Exercise goal:
Your task is to print, exactly and only, the lines from the start of the entries below through the line with "scatter('bank_rubble', np.column_stack([P, hgt(P[:, 0], P[:, 1])". Include both ends, but skip the pictures.
^^^^^^^^
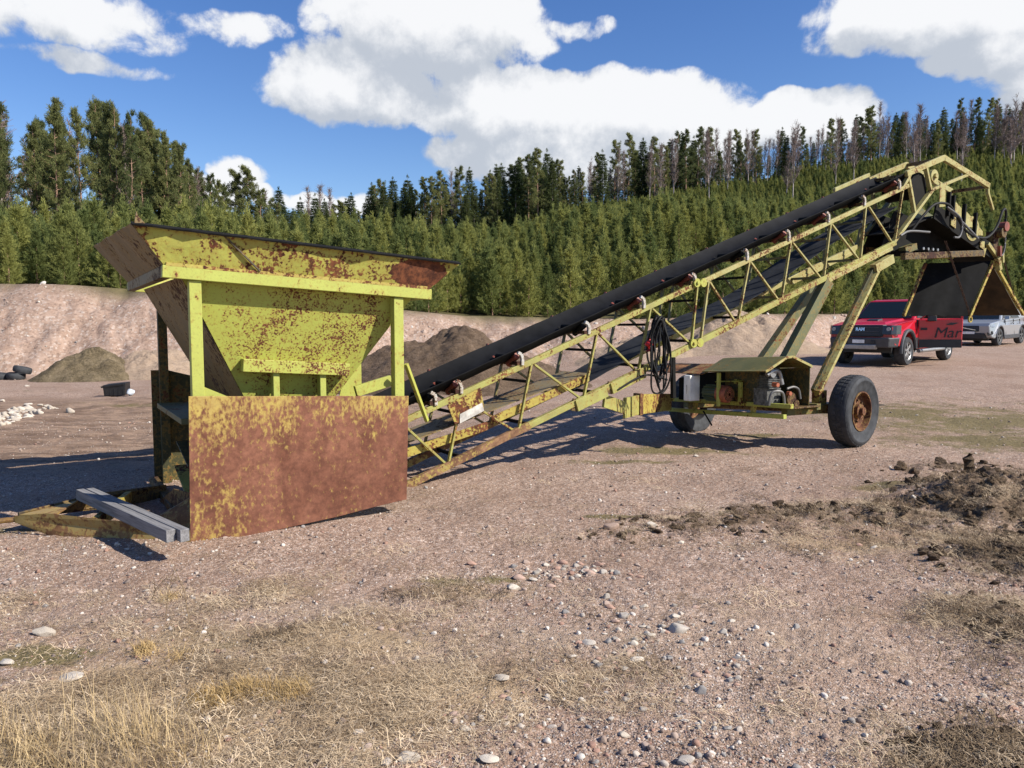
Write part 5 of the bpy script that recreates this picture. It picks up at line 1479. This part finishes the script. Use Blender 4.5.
scatter('gravel', np.column_stack([P, z]), np.column_stack([pg.uniform(-.4, .4, (n, 2)), pg.uniform(0, 6.28, n)]), np.column_stack([sz, sz * pg.uniform(.7, 1, n), sz]), pebs, 'loose pinkish grey pebbles spread over the yard', 'gravel')

P = np.column_stack([pg.uniform(-24, 22, 26000), pg.uniform(22, 40, 26000)])
t_ = (P[:, 1] - np.interp(P[:, 0], BX, BF)) / np.interp(P[:, 0], BX, BR)
pr = ((t_ > -.35) & (t_ < 1.0)) * (.12 + .9 * np.clip(fbm(P[:, 0] * .5, P[:, 1] * .5, 3, 63.0) - .05, 0, 1))
P = P[pg.random(len(P)) < pr]; n = len(P); sz = np.minimum(.018 + .03 * pg.pareto(2.6, n), .20)
scatter('bank_rubble', np.column_stack([P, hgt(P[:, 0], P[:, 1]) + sz * .1]), np.column_stack([pg.uniform(-.6, .6, (n, 2)), pg.uniform(0, 6.28, n)]), np.column_stack([sz, sz * pg.uniform(.6, 1, n), sz]), pebs, 'pale rubble scattered over the cut bank', 'rubble')

# ------------------------------------------------------------------ dry grass, clods
def blades(n, rad, hmin, hmax, lean, wd, seed, flat=False):
    rg = np.random.default_rng(seed); vs_ = []; fs = []
    for i in range(n):
        a = rg.uniform(0, 6.28); r = rad * math.sqrt(rg.random()); b = np.array([r * math.cos(a), r * math.sin(a), -.005])
        d = rg.uniform(0, 6.28); L = rg.uniform(hmin, hmax); ln = lean * rg.uniform(.3, 1.3); s = np.array([-math.sin(d), math.cos(d), 0]) * wd
        pts = []
        for t in (0, .4, .75, 1.0):
            if flat:
                p = b + np.array([math.cos(d + t * .9) * L * t, math.sin(d + t * .9) * L * t, .006 + .022 * math.sin(t * 3.0) * rg.uniform(.2, 1)])
            else:
                th_ = ln * t; p = b + np.array([math.cos(d) * math.sin(th_), math.sin(d) * math.sin(th_), math.cos(th_)]) * L * t
            pts.append(p)
        o = len(vs_)
        for k, p in enumerate(pts):
            w_ = 1 - .75 * k / 3; vs_ += [p - s * w_, p + s * w_]
        for k in range(3):
            fs.append((o + 2 * k, o + 2 * k + 1, o + 2 * k + 3, o + 2 * k + 2))
    return np.array(vs_), np.array(fs)
def straw_mat(name, c1, c2):
    m, t, b = new_mat(name); oi = t.n('ShaderNodeObjectInfo'); pos = t.n('ShaderNodeNewGeometry').outputs['Position']
    f = t.math('ADD', t.math('MULTIPLY', oi.outputs['Random'], .5), t.math('MULTIPLY', t.noise(pos, 60, 3, .7), .5))
    t.link(t.mix(t.smooth(f, .2, .8), c1, c2), b.inputs['Base Color']); b.inputs['Roughness'].default_value = .8; b.inputs['Specular IOR Level'].default_value = .2
    return m
M['straw'] = straw_mat('dry_grass', (.26, .175, .08), (.56, .42, .23))
M['litter'] = straw_mat('grass_litter', (.17, .11, .06), (.68, .53, .35))
M['gold'] = straw_mat('golden_grass', (.33, .21, .08), (.50, .35, .16))
M['root'] = straw_mat('dark_roots', (.05, .034, .022), (.24, .17, .10))
def kinds(name, specs, mat):
    return hidden_collection(name, [bpy.data.objects.new(name + '_kind', np_mesh(name, *(lambda q: (q[0], [q[1]]))(blades(*sp)), [mat])) for sp in specs])
k_tall = kinds('tall_grass', [(26, .09, .05, .20, 1.0, .0013, 1), (22, .08, .05, .16, 1.3, .0013, 2), (16, .09, .08, .26, .8, .0012, 3)], M['straw'])
k_gold = kinds('golden_tuft', [(90, .07, .04, .10, 1.4, .0014, 4), (80, .06, .04, .09, 1.6, .0014, 5)], M['gold'])
k_litter = kinds('grass_litter', [(60, .16, .05, .18, 0, .0014, 6, True), (50, .15, .04, .15, 0, .0016, 7, True), (44, .13, .03, .12, 0, .0014, 8, True)], M['litter'])
k_root = kinds('root_tangle', [(40, .13, .02, .07, 1.5, .0022, 9), (44, .12, .04, .13, 0, .0022, 10, True)], M['root'])
gg = np.random.default_rng(88)
def grass_on(name, n, maskf, coll, label, s0, s1, cat='grass', d0=2.2, d1=10, lift=0.0):
    P = spread(n, gg, d0, d1); m_ = maskf(P[:, 0], P[:, 1]); P = P[gg.random(len(P)) < m_]; k = len(P)
    sc_ = gg.uniform(s0, s1, k)
    return scatter(name, np.column_stack([P, hgt(P[:, 0], P[:, 1]) + lift]), np.column_stack([gg.normal(0, .12, (k, 2)), gg.uniform(0, 6.28, k)]), np.column_stack([sc_, sc_, sc_]), coll, label, cat)
def tall_mask(x, y):
    return np.clip(pm([(30, 762, .40, .22, .9), (105, 752, .32, .18, 1.0)], x, y) * (.4 + 1.2 * np.clip(fbm(x * 3, y * 3, 3, 71.) + .4, 0, 1)), 0, 1)
def gold_mask(x, y):
    return pm([(262, 694, .17, .07, 1.0), (212, 700, .08, .06, .9), (160, 650, .1, .05, .25), (140, 600, .25, .04, .2), (75, 560, .05, .03, .5)], x, y)
grass_on('dry_grass', 4200, tall_mask, k_tall, 'tall golden dry grass in the near left corner', .6, 1.15)
grass_on('golden_tufts', 14000, gold_mask, k_gold, 'low golden dry grass tufts in the left foreground', .6, 1.0)
grass_on('grass_litter', 15000, lambda x, y: np.clip(grass_mask(x, y) * np.clip(.45 + 2.6 * fbm(x * 2.2, y * 3.4, 4, 75., .6), .03, 1) + .015, 0, 1), k_litter, 'matted grey straw litter over the foreground', .5, 1.1, 'straw', 2.2, 9)
grass_on('dark_litter', 5000, lambda x, y: np.clip(grass_mask(x, y) * np.clip(-.2 - 2.4 * fbm(x * 1.7 + 3, y * 2.6, 4, 79., .6), 0, 1), 0, 1), k_root, 'patches of dark rotting litter and twigs in the dry grass', .5, 1.1, 'litter', 2.2, 7)
grass_on('root_tangle', 6000, lambda x, y: np.clip(sod_mask(x, y) * 1.1, 0, 1), k_root, 'tangled dark roots on the turned soil', .5, 1.2, 'roots', 2.2, 10, .01)
grass_on('sod_straw', 11000, lambda x, y: np.clip(sod_mask(x, y) * 1.3, 0, 1) * (fbm(x * 2, y * 2, 3, 73.) > -.1), k_litter, 'pale dead grass on the turned soil', .5, 1.0, 'straw', 2.2, 10, .02)
M['clod'] = dirt('soil_clod', [(.32, (.04, .027, .018)), (.5, (.125, .085, .055)), (.66, (.29, .21, .135))], 16.0)
clods = hidden_collection('clod_kinds', [bpy.data.objects.new('clod_kind', lump('clod', 1.0, 80 + i, M['clod'], .75, 4, 1.6)) for i in range(4)])
P = spread(26000, gg, 2.4, 9.5); m_ = sod_mask(P[:, 0], P[:, 1]); P = P[gg.random(len(P)) < np.clip(m_ * 1.0 - .06, 0, 1)]; k = len(P)
sz = np.minimum(.010 + .018 * gg.pareto(2.4, k), .009 * P[:, 1])
scatter('soil_clods', np.column_stack([P, hgt(P[:, 0], P[:, 1]) + sz * .2]), gg.uniform(-.7, .7, (k, 3)) + np.array([0, 0, 3]), np.column_stack([sz, sz * gg.uniform(.7, 1, k), sz * gg.uniform(.6, 1, k)]), clods, 'dark crumbly clods of dug-up turf', 'soil')
x, y = gpix(967, 500)
mb = MB(); mb.tube([(0, 0, -.05), (.01, 0, .07), (.0, .01, .14), (.015, 0, .19)], [.05, .045, .05, .02], 9)
stp = mb.build('stump', M['clod'], None, None, 0); stp.location = (x, y, hz(x, y)); tag(stp, 'short dark broken stump sticking out of the turned soil', 'stump')
# thin dry weed stalks
for i, (px, py, h) in enumerate(((165, 616, .28), (190, 622, .36), (150, 600, .15), (60, 560, .2), (700, 520, .12))):
    x, y = gpix(px, py); mb = MB(); ln = rt_.uniform(-.1, .12)
    mb.tube([(0, 0, -.02), (ln * .3, .01, h * .5), (ln, 0, h)], [.0025, .002, .001], 5)
    for k in range(4):
        t = .35 + .15 * k; a = k * 2.1; mb.tube([(ln * .6 * t, 0, h * t), (ln * .6 * t + .05 * math.cos(a), .05 * math.sin(a), h * t + .05)], [.0015, .0008], 4)
    o = mb.build('weed_stalk', M['root'], None, None, 0); o.location = (x, y, hz(x, y)); tag(o, 'thin dry weed stalk standing in the gravel', 'weed', 'dry weed stalks')
# ------------------------------------------------------------------ vehicles
def car_paint(name, c, metal=0.0, rough=.28):
    m, t, b = new_mat(name); co = obj_co(t)
    dust = t.smooth(t.noise(co, 3.5, 5, .7), .4, .75); s = t.n('ShaderNodeSeparateXYZ'); t.link(co, s.inputs[0])
    low = t.smooth(s.outputs[2], 1.1, .3)
    f = t.math('ADD', t.math('MULTIPLY', dust, .03), t.math('MULTIPLY', low, .16))
    t.link(t.mix(f, c, (.30, .23, .18)), b.inputs['Base Color'])
    b.inputs['Roughness'].default_value = rough; b.inputs['Metallic'].default_value = metal
    b.inputs['Coat Weight'].default_value = .25; b.inputs['Coat Roughness'].default_value = .12
    return m
M['car_red'] = car_paint('red_car_paint', (.44, .006, .018))
M['car_silver'] = car_paint('silver_car_paint', (.33, .35, .37), .35)
M['trim'] = simple('black_car_trim', (.018, .018, .02), .5)
M['trim_grey'] = simple('grey_bumper', (.05, .052, .057), .5)
M['chrome'] = simple('chrome', (.65, .65, .66), .25, .9)
M['lamp'] = simple('headlamp_glass', (.30, .33, .36), .12, .2)
M['lamp_dark'] = simple('dark_lamp', (.035, .038, .042), .2)
M['lamp_red'] = simple('tail_lamp', (.45, .02, .02), .2)
def glass_mat():
    m, t, b = new_mat('car_glass'); b.inputs['Base Color'].default_value = (.012, .017, .02, 1); b.inputs['Roughness'].default_value = .06; b.inputs['Specular IOR Level'].default_value = .35
    return m
M['glass'] = glass_mat()
def arc(cx, cz, r, a0, a1, n=12):
    return [(cx + r * math.cos(R(a0 + (a1 - a0) * i / n)), cz + r * math.sin(R(a0 + (a1 - a0) * i / n))) for i in range(n + 1)]
def side_solid(mb, prof, hw, taper=None):
    """extrude a side outline (x,z) to both sides; taper(x,z)->half width"""
    k = len(prof); f = taper or (lambda x, z: hw)
    a = [(x, -f(x, z), z) for x, z in prof]; b = [(x, f(x, z), z) for x, z in prof]
    mb.add(a + b, [tuple(range(k)), tuple(range(2 * k - 1, k - 1, -1))] + [(i, k + i, k + (i + 1) % k, (i + 1) % k) for i in range(k)])
    return mb
def vehicle(name, loc, fwd, label, cat, spec):
    e = empty(name, loc, math.atan2(fwd[1], fwd[0])); tag(e, label, cat)
    e.rotation_euler = (0, spec.get('pitch', 0), math.atan2(fwd[1], fwd[0]))
    return e
def cp(mb, name, mat, parent, bevel=.012):
    return mb.build(name, M[mat], parent, None, bevel)
def quad_panel(pts, t=.012):
    mb = MB(); mb.plate(pts, t); return mb
def road_wheel(e, x, y, r, wd, sgn, spokes, rimmat='steel'):
    w_ = empty('wheel', (0, 0, 0), 0, e); c = Vector((x, y, r)); ax = Vector((0, sgn, 0))
    mb = MB(); mb.lathe([(r * .58, -wd * .4), (r * .66, -wd * .5), (r * .92, -wd * .5), (r, -wd * .32), (r, wd * .32), (r * .92, wd * .5), (r * .66, wd * .5), (r * .60, wd * .38)], c, ax, 40); cp(mb, 'tyre', 'tyre', w_, 0)
    mb = MB(); mb.lathe([(r * .64, wd * .40), (r * .62, wd * .46), (r * .57, wd * .40), (r * .56, -wd * .2), (r * .62, -wd * .2)], c, ax, 36); rm = cp(mb, 'rim', rimmat, w_, 0)
    mb = MB()
    for k in range(spokes):
        t = 2 * math.pi * k / spokes + .3; d = Vector((math.cos(t), 0, math.sin(t)))
        mb.bar(c + ax * wd * .34, c + ax * wd * .38 + d * r * .60, r * .17, .03, tuple(ax))
    mb.disc(c + ax * wd * .36, ax, r * .16, .05, 16); cp(mb, 'spokes', rimmat, rm, .004)
    mb = MB(); mb.disc(c - ax * .01, ax, r * .55, .03, 24); cp(mb, 'brake_disc', 'trim', w_, 0)
    return w_
def lettering(txt, size, mat, parent, M4, name='lettering', ext=.004, shear=0.0, bold=0.0):
    cu = bpy.data.curves.new(name, 'FONT'); cu.body = txt; cu.size = size; cu.extrude = ext; cu.align_x = 'CENTER'; cu.align_y = 'CENTER'; cu.shear = shear; cu.offset = bold
    tmp = bpy.data.objects.new(name, cu); col.objects.link(tmp)
    me = bpy.data.meshes.new_from_object(tmp.evaluated_get(bpy.context.evaluated_depsgraph_get())); bpy.data.objects.remove(tmp)
    me.materials.clear(); me.materials.append(M[mat]); o = bpy.data.objects.new(name, me); col.objects.link(o); o.parent = parent; o.matrix_local = M4
    return o
def frame4(o, xa, ya):
    xa = Vector(xa).normalized(); ya = Vector(ya).normalized(); za = xa.cross(ya).normalized(); ya = za.cross(xa)
    return Matrix(((xa.x, ya.x, za.x, o[0]), (xa.y, ya.y, za.y, o[1]), (xa.z, ya.z, za.z, o[2]), (0, 0, 0, 1)))

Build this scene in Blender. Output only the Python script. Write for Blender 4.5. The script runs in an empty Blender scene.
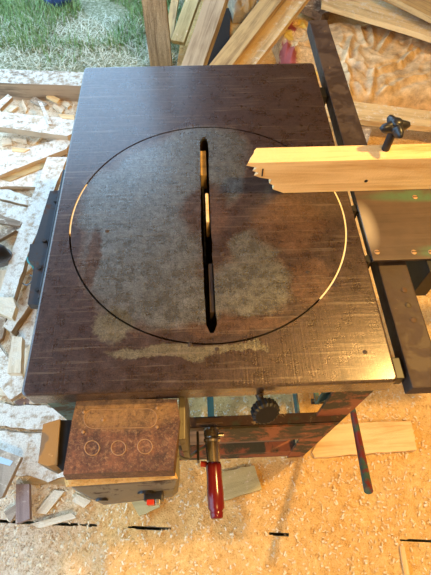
^^^^^^^^
Written response:
Write part 5 of the bpy script that recreates this picture. It picks up at line 1479. This part finishes the script. Use Blender 4.5.
scatter('gravel', np.column_stack([P, z]), np.column_stack([pg.uniform(-.4, .4, (n, 2)), pg.uniform(0, 6.28, n)]), np.column_stack([sz, sz * pg.uniform(.7, 1, n), sz]), pebs, 'loose pinkish grey pebbles spread over the yard', 'gravel')

P = np.column_stack([pg.uniform(-24, 22, 26000), pg.uniform(22, 40, 26000)])
t_ = (P[:, 1] - np.interp(P[:, 0], BX, BF)) / np.interp(P[:, 0], BX, BR)
pr = ((t_ > -.35) & (t_ < 1.0)) * (.12 + .9 * np.clip(fbm(P[:, 0] * .5, P[:, 1] * .5, 3, 63.0) - .05, 0, 1))
P = P[pg.random(len(P)) < pr]; n = len(P); sz = np.minimum(.018 + .03 * pg.pareto(2.6, n), .20)
scatter('bank_rubble', np.column_stack([P, hgt(P[:, 0], P[:, 1]) + sz * .1]), np.column_stack([pg.uniform(-.6, .6, (n, 2)), pg.uniform(0, 6.28, n)]), np.column_stack([sz, sz * pg.uniform(.6, 1, n), sz]), pebs, 'pale rubble scattered over the cut bank', 'rubble')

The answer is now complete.